## [Data provided]
·····

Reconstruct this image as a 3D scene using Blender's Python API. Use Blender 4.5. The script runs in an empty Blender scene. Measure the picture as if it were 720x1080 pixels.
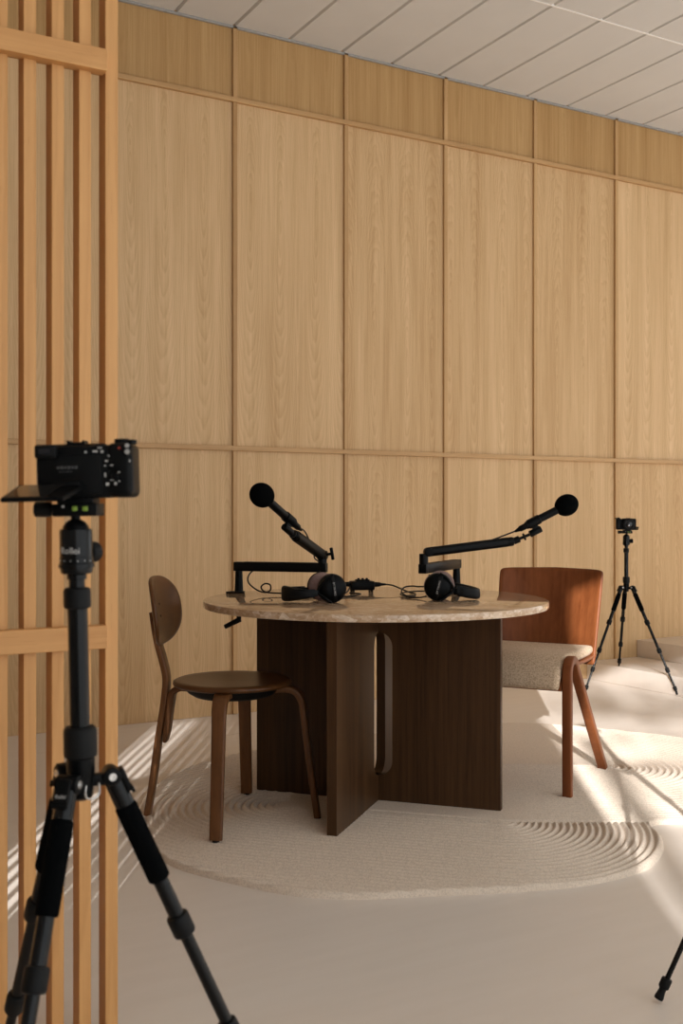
import bpy, bmesh, math, random
import numpy as np
from mathutils import Vector, Matrix, Euler
random.seed(7)
PI = math.pi
scene = bpy.context.scene
col = scene.collection

# ------------------------------------------------------------------ frame
H = 1.026                       # eye height of the camera
TH = math.radians(29.6)         # yaw of the view against the panelled wall's normal
RX, RY = math.cos(TH), -math.sin(TH)
FX, FY = math.sin(TH), math.cos(TH)
WY = 5.06                       # panelled wall
CEIL = 3.49
def cw(x, z, h=0.0):            # x to the right of the view axis, z along it, h above the floor
    return Vector((x*RX + z*FX, x*RY + z*FY, h))

# ------------------------------------------------------------------ materials
def nt(name):
    m = bpy.data.materials.new(name); m.use_nodes = True
    n = m.node_tree; n.nodes.clear()
    out = n.nodes.new('ShaderNodeOutputMaterial'); b = n.nodes.new('ShaderNodeBsdfPrincipled')
    n.links.new(b.outputs[0], out.inputs[0])
    return m, n, b
def N(n, t, **kw):
    x = n.nodes.new(t)
    for k, v in kw.items():
        if k.startswith('i_'):
            key = k[2:]
            x.inputs[int(key) if key.isdigit() else key].default_value = v
        else: setattr(x, k, v)
    return x
def ramp(n, src, stops):
    r = n.nodes.new('ShaderNodeValToRGB'); n.links.new(src, r.inputs[0])
    e = r.color_ramp.elements
    while len(e) < len(stops): e.new(0.5)
    for k, (p, c) in enumerate(stops):
        e[k].position = p; e[k].color = (c[0], c[1], c[2], 1)
    return r.outputs[0]
def mth(n, op, a, b=None, c=None):
    x = n.nodes.new('ShaderNodeMath'); x.operation = op
    for k, v in enumerate((a, b, c)):
        if v is None: continue
        if isinstance(v, (int, float)): x.inputs[k].default_value = v
        else: n.links.new(v, x.inputs[k])
    return x.outputs[0]
def mixc(n, f, a, b, blend='MIX'):
    x = n.nodes.new('ShaderNodeMix'); x.data_type = 'RGBA'; x.blend_type = blend
    for s, v in ((0, f), (6, a), (7, b)):
        if isinstance(v, (int, float)): x.inputs[s].default_value = v
        elif isinstance(v, tuple): x.inputs[s].default_value = (v[0], v[1], v[2], 1)
        else: n.links.new(v, x.inputs[s])
    return x.outputs[2]

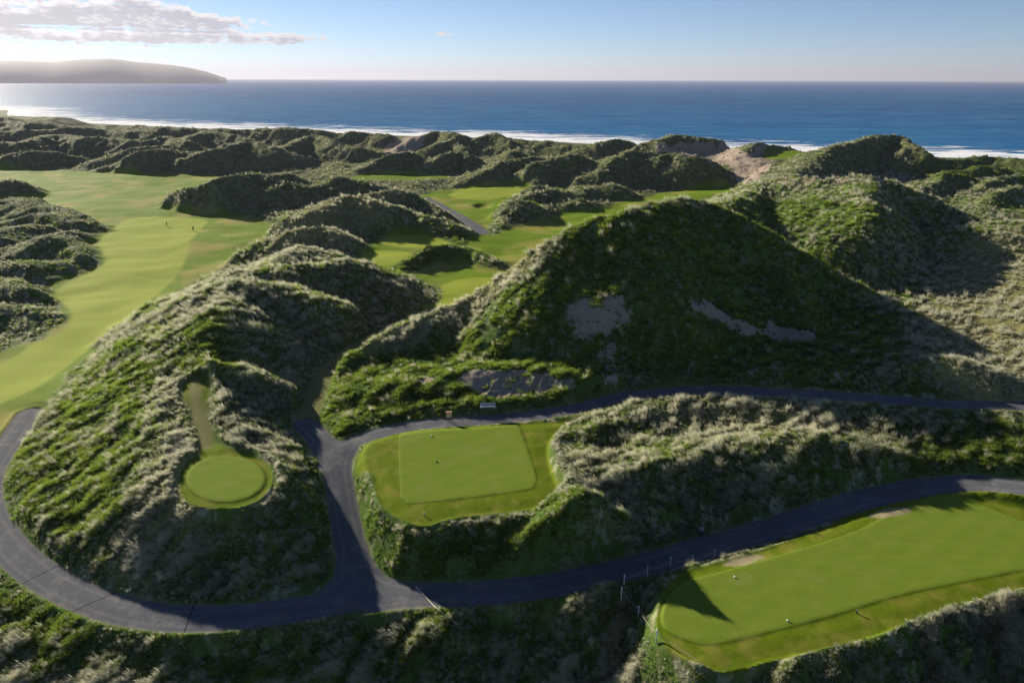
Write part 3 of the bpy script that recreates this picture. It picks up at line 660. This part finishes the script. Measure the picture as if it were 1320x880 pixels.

·····

Pictures are excluded: retype only the lines from the beginning of the listing above through the line with "col = scene.collection", both included.

## [Task solution]
Reconstruct this image as a 3D scene using Blender's Python API. Use Blender 4.5. The script runs in an empty Blender scene. Measure the picture as if it were 720x1080 pixels.
import bpy, bmesh, math, random
import numpy as np
from mathutils import Vector, Matrix, Euler
random.seed(7)
PI = math.pi
scene = bpy.context.scene
col = scene.collection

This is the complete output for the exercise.